Ocean Cleanup’s New Plastic-Catcher … Kinda Already Exists?

Whereas Mr. Trash Wheel was purpose-built for Baltimore, The Ocean Cleanup designed its barge to be mass-producible. And it’s significantly higher tech: Baltimore’s barge uses a water wheel to power its conveyor belt, with solar power as backup, while The Interceptor is fully solar powered. Trash flows up its belt (Boyan Slat, founder and CEO of The Ocean Cleanup, demonstrated today with a flow of rubber duckies) and into a “shuttle” bin, which deposits the waste in one of six dumpsters situated below. Once the barge is full, the system sends a text message to operators in the area, who come with a tug boat and pull the bins to shore. It can capture some 50,000 kilograms of trash a day, and is designed to last 20 years.

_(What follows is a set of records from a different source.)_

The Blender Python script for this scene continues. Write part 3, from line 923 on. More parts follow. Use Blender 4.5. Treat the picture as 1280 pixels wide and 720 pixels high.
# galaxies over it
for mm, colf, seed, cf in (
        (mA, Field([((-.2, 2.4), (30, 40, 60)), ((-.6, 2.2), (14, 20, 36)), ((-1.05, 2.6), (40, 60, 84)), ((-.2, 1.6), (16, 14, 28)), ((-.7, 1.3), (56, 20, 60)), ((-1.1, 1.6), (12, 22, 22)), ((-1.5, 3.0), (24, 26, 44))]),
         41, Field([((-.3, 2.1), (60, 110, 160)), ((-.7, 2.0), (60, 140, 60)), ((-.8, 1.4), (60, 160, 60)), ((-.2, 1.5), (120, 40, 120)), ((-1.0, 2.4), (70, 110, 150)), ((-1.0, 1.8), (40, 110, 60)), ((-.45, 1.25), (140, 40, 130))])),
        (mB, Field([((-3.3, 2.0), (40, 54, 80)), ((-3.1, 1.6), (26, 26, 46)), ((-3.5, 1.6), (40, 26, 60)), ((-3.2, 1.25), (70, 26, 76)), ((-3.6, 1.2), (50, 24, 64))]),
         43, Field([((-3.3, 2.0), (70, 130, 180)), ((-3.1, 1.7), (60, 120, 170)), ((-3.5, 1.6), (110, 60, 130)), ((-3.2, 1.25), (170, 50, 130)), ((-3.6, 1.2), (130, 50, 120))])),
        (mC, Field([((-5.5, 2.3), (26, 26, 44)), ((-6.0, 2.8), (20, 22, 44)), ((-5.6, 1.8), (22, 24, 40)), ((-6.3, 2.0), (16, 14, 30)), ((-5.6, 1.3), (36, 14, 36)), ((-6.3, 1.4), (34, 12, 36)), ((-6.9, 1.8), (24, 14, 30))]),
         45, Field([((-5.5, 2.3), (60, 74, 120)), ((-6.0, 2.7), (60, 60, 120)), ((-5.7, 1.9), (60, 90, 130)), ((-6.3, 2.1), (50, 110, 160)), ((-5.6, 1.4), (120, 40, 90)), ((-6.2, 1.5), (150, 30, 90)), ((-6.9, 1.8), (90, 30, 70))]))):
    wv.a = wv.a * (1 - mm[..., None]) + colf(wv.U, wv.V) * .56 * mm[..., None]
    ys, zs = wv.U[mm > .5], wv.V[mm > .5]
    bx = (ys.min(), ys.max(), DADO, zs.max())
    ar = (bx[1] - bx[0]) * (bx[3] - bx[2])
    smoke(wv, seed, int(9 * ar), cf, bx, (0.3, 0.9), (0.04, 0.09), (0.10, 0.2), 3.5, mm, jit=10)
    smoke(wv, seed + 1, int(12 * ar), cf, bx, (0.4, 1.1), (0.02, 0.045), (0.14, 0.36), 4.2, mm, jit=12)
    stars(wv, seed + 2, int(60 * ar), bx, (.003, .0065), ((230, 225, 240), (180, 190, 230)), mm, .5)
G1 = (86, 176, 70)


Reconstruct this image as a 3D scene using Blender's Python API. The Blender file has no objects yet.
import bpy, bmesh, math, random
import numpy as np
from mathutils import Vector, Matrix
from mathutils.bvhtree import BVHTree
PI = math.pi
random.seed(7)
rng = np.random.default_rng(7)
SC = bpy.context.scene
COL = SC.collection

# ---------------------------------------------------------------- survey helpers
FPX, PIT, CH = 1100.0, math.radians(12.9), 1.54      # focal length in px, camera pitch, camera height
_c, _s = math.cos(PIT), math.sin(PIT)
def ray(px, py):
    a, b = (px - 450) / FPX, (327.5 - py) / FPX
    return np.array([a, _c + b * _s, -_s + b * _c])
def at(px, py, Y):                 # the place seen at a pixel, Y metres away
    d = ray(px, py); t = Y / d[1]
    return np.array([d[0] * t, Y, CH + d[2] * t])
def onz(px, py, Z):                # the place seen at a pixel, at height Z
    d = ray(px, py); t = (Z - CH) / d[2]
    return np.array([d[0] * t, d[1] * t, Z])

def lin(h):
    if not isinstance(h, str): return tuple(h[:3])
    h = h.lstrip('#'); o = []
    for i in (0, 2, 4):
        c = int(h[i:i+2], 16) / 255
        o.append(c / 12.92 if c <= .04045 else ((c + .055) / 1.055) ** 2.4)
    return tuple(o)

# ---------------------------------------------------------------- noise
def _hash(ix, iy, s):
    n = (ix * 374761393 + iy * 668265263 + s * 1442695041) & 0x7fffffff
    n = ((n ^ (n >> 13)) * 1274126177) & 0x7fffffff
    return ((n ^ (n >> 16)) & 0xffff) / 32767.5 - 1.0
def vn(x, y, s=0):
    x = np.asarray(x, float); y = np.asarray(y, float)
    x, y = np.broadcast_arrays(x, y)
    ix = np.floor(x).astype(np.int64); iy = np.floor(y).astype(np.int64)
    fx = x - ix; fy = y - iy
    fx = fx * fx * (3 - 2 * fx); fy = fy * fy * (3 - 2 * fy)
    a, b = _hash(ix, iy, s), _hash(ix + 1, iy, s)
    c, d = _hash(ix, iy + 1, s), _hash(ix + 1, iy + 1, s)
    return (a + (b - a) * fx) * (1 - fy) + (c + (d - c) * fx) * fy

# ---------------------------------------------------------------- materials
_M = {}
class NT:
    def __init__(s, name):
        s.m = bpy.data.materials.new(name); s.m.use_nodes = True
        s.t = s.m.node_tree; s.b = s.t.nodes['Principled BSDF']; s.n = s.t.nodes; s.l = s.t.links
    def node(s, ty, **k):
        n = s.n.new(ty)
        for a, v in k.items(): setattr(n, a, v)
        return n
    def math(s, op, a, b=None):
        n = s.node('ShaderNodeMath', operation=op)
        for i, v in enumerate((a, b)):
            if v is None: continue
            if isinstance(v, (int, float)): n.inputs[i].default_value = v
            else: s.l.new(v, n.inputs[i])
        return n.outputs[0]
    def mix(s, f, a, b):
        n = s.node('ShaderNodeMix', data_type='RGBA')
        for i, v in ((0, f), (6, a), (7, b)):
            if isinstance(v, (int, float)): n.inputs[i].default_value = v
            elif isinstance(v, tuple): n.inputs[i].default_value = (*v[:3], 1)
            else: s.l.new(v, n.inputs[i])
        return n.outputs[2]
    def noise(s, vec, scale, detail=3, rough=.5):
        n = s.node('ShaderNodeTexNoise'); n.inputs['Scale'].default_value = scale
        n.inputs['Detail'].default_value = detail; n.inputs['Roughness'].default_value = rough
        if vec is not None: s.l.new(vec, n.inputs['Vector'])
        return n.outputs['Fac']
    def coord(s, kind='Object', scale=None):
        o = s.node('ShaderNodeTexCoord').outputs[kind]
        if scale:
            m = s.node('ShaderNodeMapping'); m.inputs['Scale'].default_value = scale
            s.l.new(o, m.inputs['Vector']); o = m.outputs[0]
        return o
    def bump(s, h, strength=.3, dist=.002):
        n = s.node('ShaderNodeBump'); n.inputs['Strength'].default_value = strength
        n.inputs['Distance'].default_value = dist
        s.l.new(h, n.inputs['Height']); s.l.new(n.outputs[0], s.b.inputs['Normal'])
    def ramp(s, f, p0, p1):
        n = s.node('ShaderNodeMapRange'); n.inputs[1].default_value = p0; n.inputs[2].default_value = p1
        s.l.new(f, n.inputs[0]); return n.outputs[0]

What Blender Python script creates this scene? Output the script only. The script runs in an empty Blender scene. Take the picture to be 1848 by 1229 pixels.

The Ocean Cleanup says The Interceptor is also easily transportable to rivers around the world. Not all rivers, mind you, but by singling out the worst plastic emitters, the group can make a bigger dent in the problem. “About 1,000 rivers contribute 80 percent of terrestrial emissions,” says Laurent Lebreton, chief scientist at The Ocean Cleanup. “So if we want to reduce significantly plastic emissions into the ocean, we want to tackle those rivers.”

The ever-charming Mr. Trash Wheel collecting trash in Baltimore.

Courtesy of Waterfront Partnership of Baltimore

We know that rivers are spewing massive amounts of plastic, but where that plastic eventually ends up has been harder to pin down. Even by The Ocean Cleanup’s own calculations, the far-offshore gyres it had been trying to tidy up with its big tube hold a tiny fraction of ocean plastics: Perhaps .06 percent of plastics from coastlines make it out to gyres, the rest likely caught in a perpetual cycle of washing out a bit, then returning to shore, then washing out. “I would argue almost any weekend of beach cleanup could probably capture more trash than they’ve collected in their six, seven years in business,” says Marcus Eriksen, who studies ocean plastic and directs the 5 Gyres Institute. “If you want to solve a problem, you go upstream or downstream. And the further you go downstream, you just keep on adding dollar signs to the cost of the mitigation.”

Courtesy of The Ocean Cleanup

Another perk of the upstream method: propaganda—the good variety. Mr. Trash Wheel doesn’t have googly eyes so it can see the trash and move around the harbor to gobble it up, a la Pac-Man. “We put the googly eyes on it and turned it into a behavioral change campaign,” says Lindquist. “We think it’s a very, very important part not just to have an interceptor, but to have behavior change associated with those interceptors. So you’re not just endlessly picking up trash out of a waterway.”